****
The first book in Perry’s bestselling Victorian crime series, bringing together Inspector Thomas Pitt and Charlotte Ellison
Panic
and fear strike the Ellison household when one of their own falls prey
to the Cater Street murderer. While Mrs. Ellison and her three daughters
are out, their maid becomes the third victim of a killer who strangles
young women with cheese wire, leaving their swollen-faced bodies on the
dark streets of this genteel neighborhood. Inspector Pitt, assigned to
the case, must break through the walls of upper-class society to get at
the truth. His in-depth investigation gradually peels away the proper
veneer of the elite world, exposing secrets and desires until suspicion
becomes more frightening than truth. Outspoken Charlotte Ellison,
struggling to remain within the confining boundaries of Victorian
manners, has no trouble expressing herself to the irritating policeman.

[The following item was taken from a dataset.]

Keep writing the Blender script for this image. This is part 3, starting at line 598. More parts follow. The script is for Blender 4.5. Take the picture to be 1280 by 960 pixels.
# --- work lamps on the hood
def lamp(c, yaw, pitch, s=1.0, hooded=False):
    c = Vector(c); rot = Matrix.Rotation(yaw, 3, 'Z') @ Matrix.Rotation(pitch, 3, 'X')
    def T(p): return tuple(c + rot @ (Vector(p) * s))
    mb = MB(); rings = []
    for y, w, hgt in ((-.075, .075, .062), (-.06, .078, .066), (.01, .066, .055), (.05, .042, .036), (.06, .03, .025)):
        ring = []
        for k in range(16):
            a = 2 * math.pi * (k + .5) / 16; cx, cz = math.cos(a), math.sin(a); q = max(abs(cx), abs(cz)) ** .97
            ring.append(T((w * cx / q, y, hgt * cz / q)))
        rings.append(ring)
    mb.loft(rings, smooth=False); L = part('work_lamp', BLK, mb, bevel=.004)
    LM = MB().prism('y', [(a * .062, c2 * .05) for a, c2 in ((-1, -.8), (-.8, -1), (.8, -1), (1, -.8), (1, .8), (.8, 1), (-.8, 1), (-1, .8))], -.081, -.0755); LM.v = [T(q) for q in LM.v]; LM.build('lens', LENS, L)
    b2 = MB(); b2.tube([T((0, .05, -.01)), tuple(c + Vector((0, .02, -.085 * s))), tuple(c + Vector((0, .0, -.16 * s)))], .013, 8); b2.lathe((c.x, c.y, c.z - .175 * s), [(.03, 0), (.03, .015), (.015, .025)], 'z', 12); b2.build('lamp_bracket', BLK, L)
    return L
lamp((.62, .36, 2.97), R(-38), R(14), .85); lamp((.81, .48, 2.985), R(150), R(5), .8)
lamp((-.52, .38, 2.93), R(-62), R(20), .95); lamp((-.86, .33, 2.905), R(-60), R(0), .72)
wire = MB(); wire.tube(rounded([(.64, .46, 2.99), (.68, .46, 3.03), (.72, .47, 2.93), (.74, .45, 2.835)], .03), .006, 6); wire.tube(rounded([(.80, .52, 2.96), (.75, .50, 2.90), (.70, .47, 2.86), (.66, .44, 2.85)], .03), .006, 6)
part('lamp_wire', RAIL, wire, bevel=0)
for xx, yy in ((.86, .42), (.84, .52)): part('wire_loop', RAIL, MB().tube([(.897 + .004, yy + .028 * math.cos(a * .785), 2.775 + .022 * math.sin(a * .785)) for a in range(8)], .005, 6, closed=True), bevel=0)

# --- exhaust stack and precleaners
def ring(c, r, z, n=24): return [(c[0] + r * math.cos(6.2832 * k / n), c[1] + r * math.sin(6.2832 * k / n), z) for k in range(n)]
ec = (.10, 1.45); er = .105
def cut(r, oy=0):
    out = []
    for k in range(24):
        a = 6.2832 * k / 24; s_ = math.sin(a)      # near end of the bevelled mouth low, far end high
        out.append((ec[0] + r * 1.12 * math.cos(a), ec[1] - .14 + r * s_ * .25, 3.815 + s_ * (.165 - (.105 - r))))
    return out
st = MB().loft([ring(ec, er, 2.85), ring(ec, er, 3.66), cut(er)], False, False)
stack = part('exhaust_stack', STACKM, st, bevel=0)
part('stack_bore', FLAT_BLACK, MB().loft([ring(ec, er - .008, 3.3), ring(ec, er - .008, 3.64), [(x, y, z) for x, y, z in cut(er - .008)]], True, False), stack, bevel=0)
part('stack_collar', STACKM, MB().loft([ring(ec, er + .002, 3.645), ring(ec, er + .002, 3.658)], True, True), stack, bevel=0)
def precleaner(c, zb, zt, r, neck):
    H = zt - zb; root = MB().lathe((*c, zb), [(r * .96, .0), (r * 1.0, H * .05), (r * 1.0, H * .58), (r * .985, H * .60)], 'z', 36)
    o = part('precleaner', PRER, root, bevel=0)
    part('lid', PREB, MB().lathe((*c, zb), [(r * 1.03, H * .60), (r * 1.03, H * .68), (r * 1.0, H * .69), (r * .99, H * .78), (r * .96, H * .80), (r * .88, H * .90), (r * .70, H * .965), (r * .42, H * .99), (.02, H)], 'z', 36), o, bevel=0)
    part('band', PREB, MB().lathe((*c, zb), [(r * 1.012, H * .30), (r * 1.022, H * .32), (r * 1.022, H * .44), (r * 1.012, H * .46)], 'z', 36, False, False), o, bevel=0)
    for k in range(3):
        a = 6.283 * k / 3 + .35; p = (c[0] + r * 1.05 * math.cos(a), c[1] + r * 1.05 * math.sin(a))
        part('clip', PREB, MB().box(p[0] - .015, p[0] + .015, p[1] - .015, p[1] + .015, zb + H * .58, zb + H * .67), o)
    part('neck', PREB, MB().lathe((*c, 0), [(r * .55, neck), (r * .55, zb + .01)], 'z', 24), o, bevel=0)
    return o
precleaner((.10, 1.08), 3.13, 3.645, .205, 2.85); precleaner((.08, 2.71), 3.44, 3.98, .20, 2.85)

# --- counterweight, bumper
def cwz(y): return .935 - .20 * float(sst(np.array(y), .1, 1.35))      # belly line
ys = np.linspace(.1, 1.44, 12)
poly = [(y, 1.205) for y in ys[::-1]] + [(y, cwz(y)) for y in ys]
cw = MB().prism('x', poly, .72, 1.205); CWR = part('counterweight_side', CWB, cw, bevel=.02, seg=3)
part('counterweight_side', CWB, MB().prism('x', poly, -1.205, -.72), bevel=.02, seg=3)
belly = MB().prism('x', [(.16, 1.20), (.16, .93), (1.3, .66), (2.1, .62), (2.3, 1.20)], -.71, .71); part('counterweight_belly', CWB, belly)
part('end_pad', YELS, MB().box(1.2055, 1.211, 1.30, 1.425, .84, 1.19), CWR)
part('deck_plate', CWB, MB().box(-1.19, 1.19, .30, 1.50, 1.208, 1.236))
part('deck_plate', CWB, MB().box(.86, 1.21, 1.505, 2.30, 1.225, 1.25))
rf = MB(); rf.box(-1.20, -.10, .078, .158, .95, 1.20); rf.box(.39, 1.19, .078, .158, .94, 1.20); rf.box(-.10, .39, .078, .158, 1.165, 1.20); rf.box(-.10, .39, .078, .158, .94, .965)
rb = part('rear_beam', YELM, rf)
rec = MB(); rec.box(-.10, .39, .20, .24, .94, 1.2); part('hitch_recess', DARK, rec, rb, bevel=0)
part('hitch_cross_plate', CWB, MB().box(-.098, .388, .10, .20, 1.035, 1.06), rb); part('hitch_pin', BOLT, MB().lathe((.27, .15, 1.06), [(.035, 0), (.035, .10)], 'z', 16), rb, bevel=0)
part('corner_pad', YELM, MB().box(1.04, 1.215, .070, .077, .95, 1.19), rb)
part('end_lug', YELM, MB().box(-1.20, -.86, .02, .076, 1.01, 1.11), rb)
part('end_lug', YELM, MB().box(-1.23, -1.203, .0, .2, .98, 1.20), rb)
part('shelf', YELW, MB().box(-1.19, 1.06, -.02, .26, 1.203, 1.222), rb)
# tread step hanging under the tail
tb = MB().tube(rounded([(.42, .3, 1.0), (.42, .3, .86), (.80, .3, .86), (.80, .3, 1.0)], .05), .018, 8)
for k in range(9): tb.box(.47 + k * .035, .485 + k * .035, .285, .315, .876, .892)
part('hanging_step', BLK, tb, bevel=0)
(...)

As their relationship shifts from antagonistic sparring to a romantic
connection, the socially inappropriate pair must solve the mystery
before the hangman strikes again.
Review: Always nice to discover a new writer. I did enjoy Anne Perry's first detective novel for Charlotte and Thomas Pitt. Perry is on sure ground with this era. Her knowledge of the mores of the times works well to reveal a family in crisis. The murder mystery seems like a subplot to the family themselves as they are rocked and fractured by what is happening very close to home. The women accept the limitations that society places on them which we today would consider frightful. They answer to the man of the house and spend their days with household duties and charity work. Although they are somewhat subdued by societal expectations, they do want something better from their relationships. The different generations are shown here with the grandmother, a homeless and sour woman shuttled from family member to family member, while attempting to forget the disappointment of her own marriage. But the men aren't completely content either. Although they are allowed much more freedom without censure, this seems to work against their own happiness while destroying the intimacy of family life. Perry shows them as rendered lonely and confused by their actions. No one character is painted as perfect. Pitt is a good character, he shows a vulnerability which contrasts him with the snobbish gentleman he must deal with, and especially as he falls in love with Charlotte. While obviously aware he is of a lower social order than she, which gives him pause, he is very much his own man. He takes every snub she deals out on the chin with a smile. Life has taught him a thing or two. He reveals a more realistic and pragmatic attitude. Charlotte isn't particularly likeable as an outspoken young woman with very definite ideas, but we see her develop here from a snobbish green girl to a compassionate woman. Very well done.